Dear Editor,
Strict racial voting dominates Guyana’s modern era politics; each of two substantially large racial groups voting for its ethnic leader at the head of two ethnic parties. Except for a brief period (two election cycles ‒ 2011 and 2015) a small pool of voters but significant enough to determine the outcome of elections emerged on the scene. You can say things were in a state of flux, and this state of flux, produced a change in government.
What has happened since May 2015? The African-led party took power. They stripped the coalition partner of all decision-making power, reduced it to a mere place-holder and drove a wedge between the Africans and Indians, destroying that small pool of swing voters that put them into office in the first place. The racial chasm has deepened and hardened; not since the 1960s has it reached this level of racial suspicion and bitterness.
This oil thing is also guaranteed to play a role in these elections. No racial group in power will want to give up power and would be willing to resort to violence. The smell and taste of the ‘good life’ fuelled by oil money has become a powerful determinant in politics, and will potentially decide the outcome of the 2020 elections.

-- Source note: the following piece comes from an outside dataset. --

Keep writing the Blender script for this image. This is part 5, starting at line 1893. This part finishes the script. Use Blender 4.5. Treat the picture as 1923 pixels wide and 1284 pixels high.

Elections, of themselves, by themselves, are not panaceas. Elections are all too often easily manipulated, particularly in small countries (Guyana’s population 720,000; registered voters 350,000).
Jagdeo is enormously popular. Granger is enormously popular. Who would dispute these statements? They are self-evident truths. They define our racial politics. The two racial groups make their leaders demigods. Do we need Mr Bisram to point out what is self-evident?
What role may third parties play? By definition, they play a vital role, and are especially needed in a society with two dominant ethnic parties. They are a necessary check on ruling parties with tendencies to set up long running dictatorships. (Both the PNC and the PPP ran de facto long-running dictatorships). The PNC is currently at the start of its second run. So, you absolutely need that third party.
The future of Guyana is coalition politics. It is hard to read tea-leaves for sure. But the PPP leaders have demonstrated they cannot even read big block letters on a wall. They had two chances to effect a coalition ‒ 2011 and 2015. But they were so entrenched in their cocoon, that they did not know the Indian share of the population was declining and they alienated their potential coalition suitor, the AFC, not once but twice. The PPP also believed elections are the sole guarantor of political power. They were so wrong about this.
It is doubtful the PPP has learned any new lessons on Guyanese politics.